Verification of Fault-Tolerant Clock Synchronization Algorithms Benchmark

Verification of Fault-Tolerant Clock Synchronization Algorithms Benchmark

The TTEthernet benchmark (http://cps-vo.org/node/26547) seems the only one with a picewise constant dynamic among the ARCH benchmark (please, tell me if there are others).

I tried to run the models (http://cps-vo.org/node/26534) with the provided configuration scripts with SpaceEx.

I have several doubts on the benchmark.

@Sergiy Bogomolov: since you are one of the authors of the models, could you please take a look at the following questions and provide some clarifications?

I was planning to use the model for different tasks (not just proving safety, but also synthesise parameters). I am currently stuck due to these issues.

1. The model is completely synchronous

All the automata (CM1, CM2, SM1, ...) synchronize on the same labels sync, send, and back.
This means that if CM1 moves on a transition labeled with sync, then all the other automata must also move on a transition labeled with sync (the same for send and back).
Now all the SMs and CMs move synchronously on send, sync and back, and there are never asynchronous actions.

Is it the intended behavior of the model?

From what I remember the TTEthernet model used in the papers by Wilfred Steiner have an asynchronous behavior.

2. The CM1 and CM2 automata are *exactly* the same.
The two CMs always read from the same SM, and never from different CMs. Their input parameters and labels are the same.
Why do we need both of them?

3. Verification results with SpaceEx
The verification, already for TTEthernet_Simplified_5.xml, terminates using the given configuration file TTEthernet_Simplified_5.cfg, but it does *NOT* reach a fix point.
Spaceex reaches the limit of 500 iterations and stops, but the property is not proved.

I increased the maximum number of iterations and left the model checker run for a while (1 hour), without seeing it terminate.
Is it the expected verification result?
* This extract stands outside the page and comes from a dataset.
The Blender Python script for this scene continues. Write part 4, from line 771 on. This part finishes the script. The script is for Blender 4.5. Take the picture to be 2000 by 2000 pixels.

What are the results reported in the benchmarks description?

4. The properties specified for the models with 7 and 9 SMs seem wrong.
The properties for 7 and 9 SMs do not have the inequalities between all the possible pairs.
For example, in the one with 7 SMs the property for SM1_x - SM_6 > 2 * max_drift is missing (it seems an issue given by copying the property from the example with 5 SMs).

5. Adding more SM automata in the protocol does not seem very useful.
One just need two SMs, the one that is used by the CMs to read the clock value and another that tries to sync its clock.